Estou agora preparando um novo livro de contos, que terá o título de Breve cartografia de lugares sem nenhum interesse. Devo concluí-lo até o final do semestre, mas não há ainda uma data prevista para publicação. As narrativas se aproximam por meio de um elemento comum: todas de algum modo envolvem, como personagem ou cenário privilegiado, lugares que, a princípio, poderiam ser tomados como sem nenhum interesse. Por exemplo: um terreno baldio ou o galpão de uma oficina, uma construção em ruínas, uma estrada abandonada, os corredores de um supermercado.
• Qual a sua opinião sobre a literatura brasileira contemporânea?

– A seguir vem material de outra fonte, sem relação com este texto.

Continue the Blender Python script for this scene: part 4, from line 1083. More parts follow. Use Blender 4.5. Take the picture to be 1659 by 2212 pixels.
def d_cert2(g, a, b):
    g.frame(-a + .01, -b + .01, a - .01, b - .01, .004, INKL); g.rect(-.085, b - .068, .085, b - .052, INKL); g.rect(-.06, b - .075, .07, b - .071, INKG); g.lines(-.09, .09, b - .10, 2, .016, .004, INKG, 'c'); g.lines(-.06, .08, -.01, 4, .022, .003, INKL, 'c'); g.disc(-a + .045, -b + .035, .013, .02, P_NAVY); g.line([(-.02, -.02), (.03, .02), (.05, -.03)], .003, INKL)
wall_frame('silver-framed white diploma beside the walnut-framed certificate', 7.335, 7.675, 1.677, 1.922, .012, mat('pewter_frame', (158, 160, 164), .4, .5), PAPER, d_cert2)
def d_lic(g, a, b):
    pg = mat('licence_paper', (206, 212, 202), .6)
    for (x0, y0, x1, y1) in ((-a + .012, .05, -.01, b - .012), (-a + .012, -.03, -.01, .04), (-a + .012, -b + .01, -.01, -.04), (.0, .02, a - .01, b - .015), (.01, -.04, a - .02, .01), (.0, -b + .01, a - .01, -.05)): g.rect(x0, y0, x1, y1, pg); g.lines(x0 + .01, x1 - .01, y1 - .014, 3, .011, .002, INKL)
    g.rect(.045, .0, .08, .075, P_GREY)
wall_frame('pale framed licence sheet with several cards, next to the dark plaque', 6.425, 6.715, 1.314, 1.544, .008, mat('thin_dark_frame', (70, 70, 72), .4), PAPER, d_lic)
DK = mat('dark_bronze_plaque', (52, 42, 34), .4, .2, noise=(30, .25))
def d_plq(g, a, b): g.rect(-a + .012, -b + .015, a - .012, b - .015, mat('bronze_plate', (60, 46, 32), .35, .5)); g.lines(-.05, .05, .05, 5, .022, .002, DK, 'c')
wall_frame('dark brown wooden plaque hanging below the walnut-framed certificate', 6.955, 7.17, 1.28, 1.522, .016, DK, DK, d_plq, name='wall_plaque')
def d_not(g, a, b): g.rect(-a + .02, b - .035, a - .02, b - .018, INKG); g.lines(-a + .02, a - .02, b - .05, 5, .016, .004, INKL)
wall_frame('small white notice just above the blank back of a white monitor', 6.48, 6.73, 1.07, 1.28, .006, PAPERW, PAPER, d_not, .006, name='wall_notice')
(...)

É sempre arriscado dar uma opinião genérica sobre tema tão abrangente, ainda mais quando se trata da produção atual, cuja proximidade não nos permite mais que um olhar embaçado e precário. Pelo que tenho lido e acompanhado, entretanto, diria que há dois aspectos que chamam a atenção na ficção que vem sendo feita hoje no Brasil. O primeiro deles é a diversidade de formas e estilos, que permite a convivência de linhas narrativas muito distintas, às vezes antagônicas, mas sem escolas nem monopólios aparentes. O segundo aspecto diz respeito a uma forte tendência à produção de relatos que, com sua configuração ambígua, operam na fronteira entre os gêneros literários e textuais, distendendo as formas narrativas e as possibilidades de leitura. São textos que misturam (ou ao menos simulam misturar) história e ficção, conto e ensaio, linguagem jornalística e linguagem literária, biografia e romance. Eu diria que a identidade e a memória, por um lado, e a relação com o corpo, por outro, têm sido um pouco a obsessão da ficção contemporânea.